SET EXERCISE -
Each line of the material must be repeated precisely, with the pictures left out.

— Begin SOURCE EXCERPT —

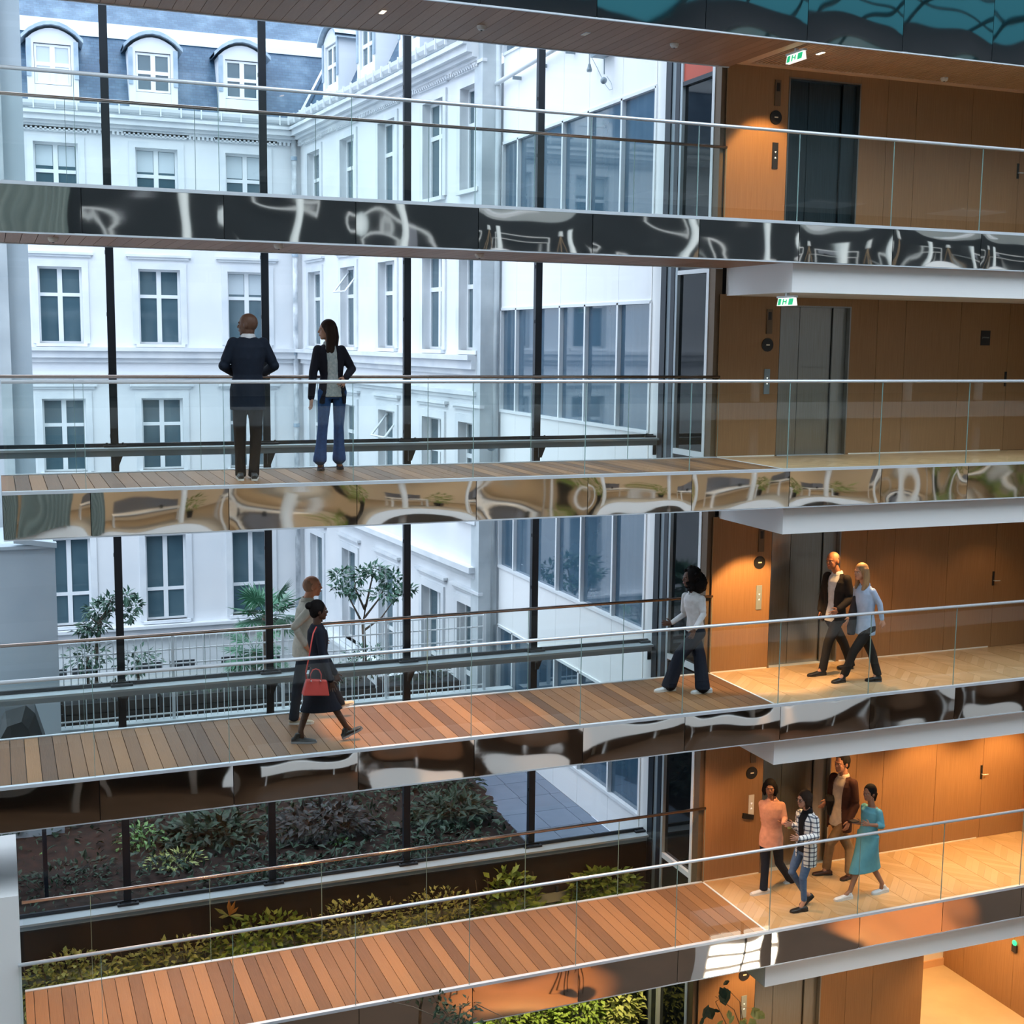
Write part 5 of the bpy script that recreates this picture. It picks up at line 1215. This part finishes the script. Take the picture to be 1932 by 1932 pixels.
# 3  man behind the woman with the bag
f = person('bald man in a cream shirt walking right, behind the woman with the red bag', 2, 1.22, (590, 1106), (580, 1130), (571, 1222), 5, -2,
    {-1: dict(knee=(562, 1292), ankle=(555, 1350), heel=(549, 1366), toe=(592, 1365)), 1: dict(flat=0, dy=.10, knee=(618, 1276), ankle=(640, 1322), heel=(640, 1337), toe=(665, 1328))},
    {-1: dict(elbow=(556, 1182), wrist=(575, 1216), hand=(587, 1226), ey=-.03, wy=-.02), 1: dict(elbow=(575, 1184), wrist=(598, 1205), hand=(612, 1212), ey=.02, wy=.04)},
    k=1.03, skin=(.50, .22, .12), top=shirt(cloth((.52, .50, .43)), .10, ease=1.0, name='overshirt'), bottom=(navy, 'trousers'), shoes=(cloth((.62, .55, .42)), M['whitesoft'], 'shoe'), hair=hair_cap, hairm=mat('cropped hair', (.28, .15, .09), .7))
# 4  woman with the red bag
def skirt(V, f, zlow, pad=.085, side=.15, n=6):
    """skirt that wraps both thighs down to zlow"""
    k, PV, F, L = f['k'], f['PV'], f['F'], f['L']; RG = []
    for i in range(n+1):
        z = PV.z+.02+(zlow-PV.z-.02)*i/n; ps = []
        for s, (a, b, c_, he, to) in f['LG'].items():
            p, q_ = (a, b) if z > b.z else (b, c_); t_ = min(1, max(0, (p.z-z)/max(1e-4, p.z-q_.z))); ps.append(p.lerp(q_, t_))
        m_ = (ps[0]+ps[1])/2; hf_ = abs((ps[0]-ps[1]).dot(F))/2; hl_ = abs((ps[0]-ps[1]).dot(L))/2; m_.z = z
        RG.append((m_, F*(hf_*1.12+(pad+.015)*k), L*max(side*k*(1-.12*i/n), hl_*1.1+.10*k)))
    V.rings(RG[::-1])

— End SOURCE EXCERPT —

CORRECT RESPONSE -
Write part 5 of the bpy script that recreates this picture. It picks up at line 1215. This part finishes the script. Take the picture to be 1932 by 1932 pixels.
# 3  man behind the woman with the bag
f = person('bald man in a cream shirt walking right, behind the woman with the red bag', 2, 1.22, (590, 1106), (580, 1130), (571, 1222), 5, -2,
    {-1: dict(knee=(562, 1292), ankle=(555, 1350), heel=(549, 1366), toe=(592, 1365)), 1: dict(flat=0, dy=.10, knee=(618, 1276), ankle=(640, 1322), heel=(640, 1337), toe=(665, 1328))},
    {-1: dict(elbow=(556, 1182), wrist=(575, 1216), hand=(587, 1226), ey=-.03, wy=-.02), 1: dict(elbow=(575, 1184), wrist=(598, 1205), hand=(612, 1212), ey=.02, wy=.04)},
    k=1.03, skin=(.50, .22, .12), top=shirt(cloth((.52, .50, .43)), .10, ease=1.0, name='overshirt'), bottom=(navy, 'trousers'), shoes=(cloth((.62, .55, .42)), M['whitesoft'], 'shoe'), hair=hair_cap, hairm=mat('cropped hair', (.28, .15, .09), .7))
# 4  woman with the red bag
def skirt(V, f, zlow, pad=.085, side=.15, n=6):
    """skirt that wraps both thighs down to zlow"""
    k, PV, F, L = f['k'], f['PV'], f['F'], f['L']; RG = []
    for i in range(n+1):
        z = PV.z+.02+(zlow-PV.z-.02)*i/n; ps = []
        for s, (a, b, c_, he, to) in f['LG'].items():
            p, q_ = (a, b) if z > b.z else (b, c_); t_ = min(1, max(0, (p.z-z)/max(1e-4, p.z-q_.z))); ps.append(p.lerp(q_, t_))
        m_ = (ps[0]+ps[1])/2; hf_ = abs((ps[0]-ps[1]).dot(F))/2; hl_ = abs((ps[0]-ps[1]).dot(L))/2; m_.z = z
        RG.append((m_, F*(hf_*1.12+(pad+.015)*k), L*max(side*k*(1-.12*i/n), hl_*1.1+.10*k)))
    V.rings(RG[::-1])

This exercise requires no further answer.